On a besoin également que le prêtre vive d’une vie divine. Le prêtre, tout vivant parmi nous, doit rester d’ailleurs. Les signes que nous attendons de cette présence divine ? La prière : il y a des prêtres qu’on ne voit jamais prier (ce qui s’appelle prier) ; la joie : que de prêtres affairés, angoissés ! la force : le prêtre doit être celui qui tient. Sensible, vibrant, mais jamais écroulé ; la liberté : on le veut libre de toute formule, libéré de tout préjugé ; le désintéressement : on se sent parfois utilisé par lui, au lieu qu’il nous aide à remplir notre mission ; la discrétion : il doit être celui qui se tait (on perd espoir en celui qui nous fait trop de confidences) ; la vérité : qu’il soit celui qui dit toujours la vérité ; la pauvreté : c’est l’essentiel. Quelqu’un qui est libre vis-à-vis de l’argent ; qui ressent comme une « loi de pesanteur » qui l’entraîne instinctivement vers les plus petits, vers les pauvres ; le sens de l’Église enfin : qu’il ne parle jamais de l’Église à la légère, comme étant du dehors ! un fils est tout de suite jugé, qui se permet de juger sa mère…

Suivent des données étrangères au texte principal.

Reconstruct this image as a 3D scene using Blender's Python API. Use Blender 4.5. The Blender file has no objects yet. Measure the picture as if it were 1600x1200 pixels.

Mais souvent une troisième vie envahit les deux premières et les submerge : le prêtre devient l’homme de la vie ecclésiastique, du « milieu clérical » : son vocabulaire, sa manière de vivre, sa façon d’appeler les choses, son goût des petits intérêts et des petites querelles d’influence, tout cela lui fait un masque qui nous cache douloureusement le prêtre, ce prêtre qu’il est sans doute demeuré par derrière… L’absence d’un vrai prêtre dans une vie, c’est une misère sans nom, c’est la seule misère.